The Rest is Memory is a literary resurrection, as shattering as it is astonishing. Lily Tuck has done the impossible; from darkness and hideous cruelty, she has woven an unforgettable paean to hope, to life, to justice.

A wonderful novel, as formally innovative and controlled and moving as any I have read in a long while. Lily Tuck is a stunning prose writer, a true original.

Lily Tuck writes with sensitivity of a young girl's struggle to understand unanswerable questions, conveying with subtlety, even tenderness the girl's capacity to wonder despite her peril, and the inevitable anguish that awaits her. The book is beautifully written, all the while instilling a sense of horror which we would be heedless to forget.

The imagined and humane portions of Lily Tuck's unflinching novella - the recollected affections and longings, the past routines now violently vanished- descend as softly and miraculously as the snowflakes caught by the tongue of its doomed young heroine.

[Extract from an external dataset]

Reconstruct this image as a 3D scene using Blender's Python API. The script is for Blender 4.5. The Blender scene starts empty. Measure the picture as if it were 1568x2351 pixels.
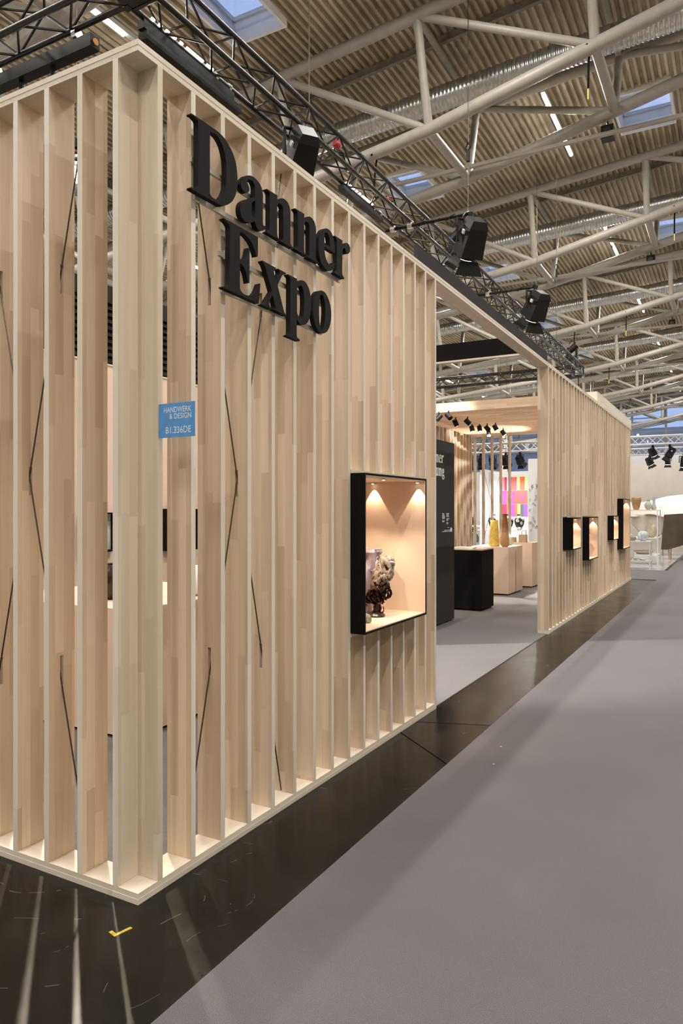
import bpy, bmesh, math, random
from mathutils import Vector, Matrix, Quaternion

random.seed(7)
scene = bpy.context.scene
C = scene.collection

# ------------------------------------------------------------------ camera
cam_d = bpy.data.cameras.new('camera')
cam = bpy.data.objects.new('camera', cam_d)
C.objects.link(cam)
cam.location = (2.114, -2.135, 1.593)
cam.rotation_euler = (math.radians(90), 0, math.atan(905 / 1643.0))
cam_d.sensor_fit = 'VERTICAL'
cam_d.sensor_height = 36.0
cam_d.lens = 36.0 * 1643 / 2351
cam_d.shift_y = -3.0 / 2351
cam_d.clip_end = 300
scene.camera = cam

# ------------------------------------------------------------------ world (dusk sky) and exposure
scene.view_settings.view_transform = 'Standard'
scene.view_settings.look = 'None'
scene.view_settings.gamma = 1.0
scene.view_settings.use_curve_mapping = False
scene.view_settings.exposure = 0.35
cy = scene.cycles
cy.max_bounces = 6; cy.diffuse_bounces = 3; cy.glossy_bounces = 2; cy.transmission_bounces = 4; cy.transparent_max_bounces = 6
cy.caustics_reflective = False; cy.caustics_refractive = False; cy.adaptive_threshold = 0.05; cy.adaptive_min_samples = 12
world = bpy.data.worlds.new('dusk_sky')
scene.world = world
world.use_nodes = True
wn = world.node_tree
bg = wn.nodes['Background']
tc = wn.nodes.new('ShaderNodeTexCoord')
sp = wn.nodes.new('ShaderNodeSeparateXYZ')
cr = wn.nodes.new('ShaderNodeValToRGB')
cr.color_ramp.elements[0].position = 0.0
cr.color_ramp.elements[0].color = (0.44, 0.57, 0.86, 1)
cr.color_ramp.elements[1].position = 0.9
cr.color_ramp.elements[1].color = (0.44, 0.56, 0.84, 1)
wn.links.new(tc.outputs['Generated'], sp.inputs[0])
wn.links.new(sp.outputs['Z'], cr.inputs[0])
wn.links.new(cr.outputs[0], bg.inputs['Color'])
bg.inputs['Strength'].default_value = 0.98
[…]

With graphic imagery and lyrical prose, Tuck vividly evokes Czeslawa's innocence and resilience as she tries to hold out hope by imagining Anton in Auschwitz with her. It's an unforgettable portrait of buoyant youth in the grimmest of places.

Lily Tuck has made an extraordinary and disturbingly brilliant novel, one that can stand with the best of W.G. Sebald or Patrick Modiano, and The Zone of Interest too, as a testament to what we must always remember.